Do you want a more ecological way to obtain building materials, such as lumber, doors, windows, and bricks for your home? Some of the most sustainable sources for material are soon-to-be demolished homes. You can save money from buying new lumber, which in turn will prevent deforestation, and you can recycle other materials that would otherwise continue to fill up landfills.

But perhaps you’re not sure how to go about deconstructing a house. Read ahead to find out how to safely deconstruct a home and build with reclaimed lumber, instead of destroying and ruining precious building materials.

How to Deconstruct and Recycle House

I live at Dancing Rabbit Ecovillage, which is in the depopulated northeastern corner of Missouri. Nearby towns are brimming with abandoned and derelict houses and buildings, and builders at Dancing Rabbit frequently acquire lumber for their own homes from these sources.

Here’s an article describing how to deconstruct an old house and recycle the lumber for building your own home. As is explained, buildings are constantly being demolished, but oftentimes you can track down the owners and convince them to let you deconstruct the building.

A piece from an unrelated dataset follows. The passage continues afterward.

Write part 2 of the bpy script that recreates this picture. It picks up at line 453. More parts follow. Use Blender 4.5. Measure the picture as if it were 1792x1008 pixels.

You will need but a few tools, and possibly a few friends, and then you will rake in the rewards of acquiring free building materials. You too can investigate the abandoned buildings in your area and learn which are ripe for deconstructing.

Deconstruction? Destruction?

More frequently than not, houses and derelict buildings are destroyed—smashed to smithereens with big machines, so that none of the materials can be used again, and then everything is trucked away to a garbage dump.

Believe it or not, in the United States, 30-40% of all landfill waste is construction and demolition debris. Why ruin perfectly good materials and then throw them away? Unfortunately, it’s much easier to simply destroy a building rather than to take it apart.

Ultimately, there is much to be gained in using recycled building materials: you can save money, prevent deforestation, and reclaim materials that would otherwise end up as trash.